Our hero: The life of a cop

BY MICHAEL SNEED Sun-Times Columnist

What price do we pay when one is sacrificed?

We don’t pay. We get fleeced, robbed of a human being who decided to make his life’s work protecting each one of us.

Michael Sneed


The fact that Officer Thor Soderberg, who was killed with his own weapon Wednesday during an apparent robbery outside a South Side police facility, died a hero is little consolation to his family and friends.

A police officer might become a hero when the oath to serve and protect is taken, but there is also another measure of their heroism.

It’s the evil, degradation and horror that they often witness.

And it has occurred to me that police officers begin to die the day they take the job.

No human being should have to see what a cop sees when he walks in on scenes choreographed in hell.

“What they see and smell and touch and taste, no human being should have to endure,” a Chicago Police chaplain told me.

• To watch someone shoot and kill a 3-day-old baby.

• To see an infant microwaved in an oven by a crackhead.

• To walk into a house where a 92-year-old woman has been confined to bed for seven years in feces and toenails seven inches long.

• To witness the physical and emotional damage done to children used for sex by drug addicts.

• To stand over the body of a 5-year-old girl accidentally shot by a gang-banger while riding her big wheel down an alley.

Then, there’s the internal stuff: struggling for a fair and just system of testing and promoting.

And the feeling that the city is basically anti-police.

“I’ve watched my husband’s heart turn to stone over the past 30 years,” a cop’s wife once said.

“The heroic moment is when they take the oath of office, and the star is pinned on their chest,” said the police chaplain.

“Everything after that is just the line of duty. Officer Soderberg wasn’t just killed in the line of duty. He was murdered in the line of duty. It is nobody’s duty to be murdered.”

Police officers are good at compartmentalizing. Keeping all the corruption and depravity and hideousness in a watertight compartment.

One can’t be exposed eight hours a day without having an effect. I’ve often wondered how they keep their sanity.

“Cops live in a world of intense ambiguity eight hours a day,” a police source said.

“Nothing is real, and nothing is sacred. It’s like making a decision based on what one sees in a distorted funhouse mirror.

“It’s like going to work in a minefield every day.

“Many feel half the mines are planted by the enemy, while the other half are planted at work.”

It’s a tough time to be a cop. Some believe we are losing the streets and losing the city, that we are becoming Detroit.

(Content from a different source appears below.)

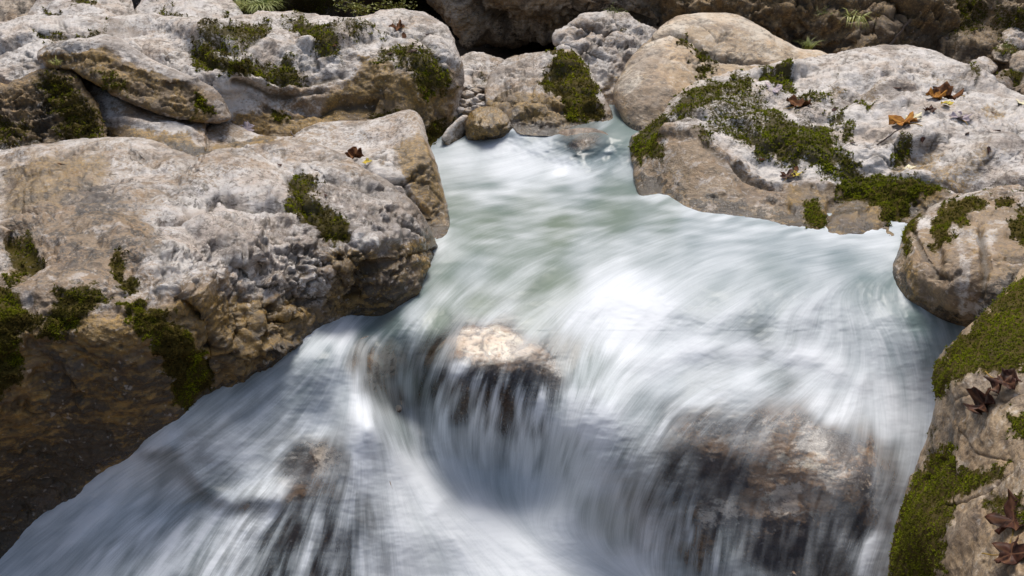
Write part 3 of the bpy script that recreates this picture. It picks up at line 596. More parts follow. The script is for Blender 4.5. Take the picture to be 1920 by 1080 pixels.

On June 6, 1981, I lost a friend, first Deputy Police Supt. James Riordan, to an unruly customer he was escorting out of a Marina City tavern while off-duty. The guy had a hidden gun and used it.

I will never forget the grief I felt graveside and the comfort I got from a police chaplain.

Every time a police officer is killed in Chicago, I am reminded of that day.

The life of Officer Thor Soderberg, who became a hero when he joined the force, was snuffed out by a man with a gun.

“The devil walks this earth like a natural man,” a female victim of a crime once told a friend of mine.

Imagine living in that minefield every day.